I was blown away by the response that a single tweet had, and quickly people were answering, offering suggestions, and networking. Not only did I gather fodder for a future blog post, but people were willing to help me, a newbie, move past that initial question and look for a home of my own. I was offered help learning to PVP, given an invite to join an RP Corp, and had an amazing few responses from Signal Corp that finally convinced me to submit an application to them. 

Now, maybe you'll see some salty posting in Twitter once in a  while, but overall I've found this to be a much better way to engage the general community. Why is that? 

Curation. 

Joining a community on something like Twitter allows you to be in control of the personalities you expose yourself to on a routine basis. Sure, you start out by throwing a shiny object into what could be a pack of rabid internet predators, and that can be intimidating. You also get the chance to befriend those that are kind and knowledgeable, and most platforms offer a convenient Block or Mute option for those that aren't. 

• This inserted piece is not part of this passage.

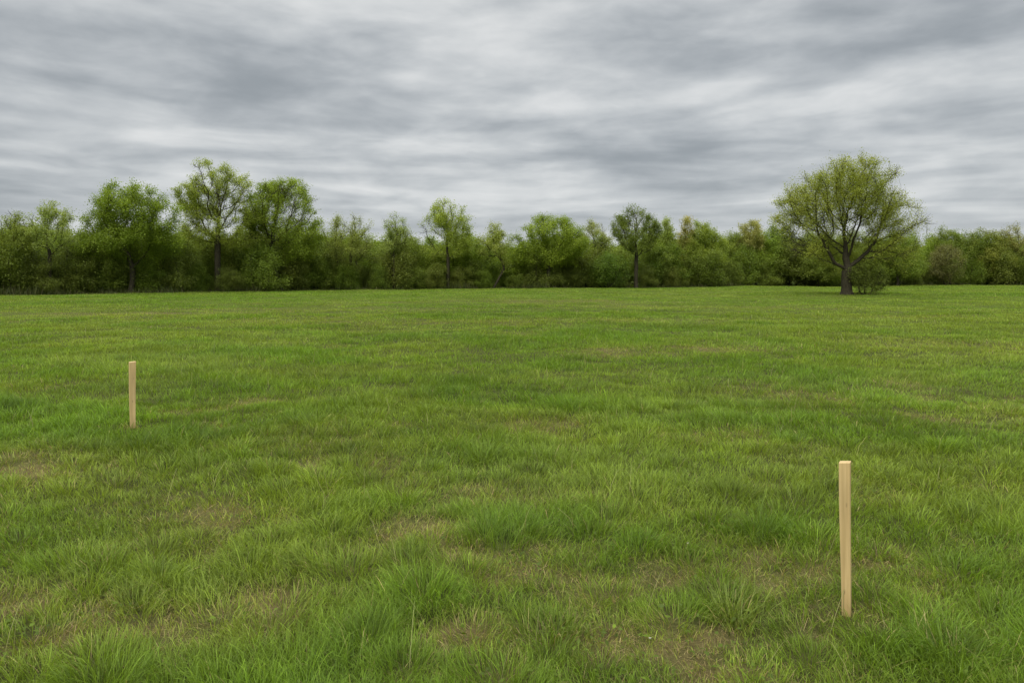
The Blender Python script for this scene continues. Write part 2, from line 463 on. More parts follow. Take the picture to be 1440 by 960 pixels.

Whether it's the in-game chat, Twitter, or any other platform, you need to curate your interactions and groom them into something that's positive for you. I am not advising that you just cut all ties to those that disagree. I am suggesting that you ensure you protect yourself from anyone that gets abusive online. 

Conclusion

The internet, like outer space, can be a scary place to be, but friends make it better. Whether you're in the game trying to fly to Jita, or out of the game trying to talk about the upcoming patch, you need to take precautions to protect yourself. Once you do that, stop worrying. 

There are beautiful, brilliant, engaging people in the Eve Online community and they are waiting out there to talk to you. Skip past the trolls as quickly as you can, and pay no attention to the people with flamethrowers taking pot shots at each other. Dive in to the welcome you'll find if you just look for it... and then get into internet spaceships with them and go wreck something.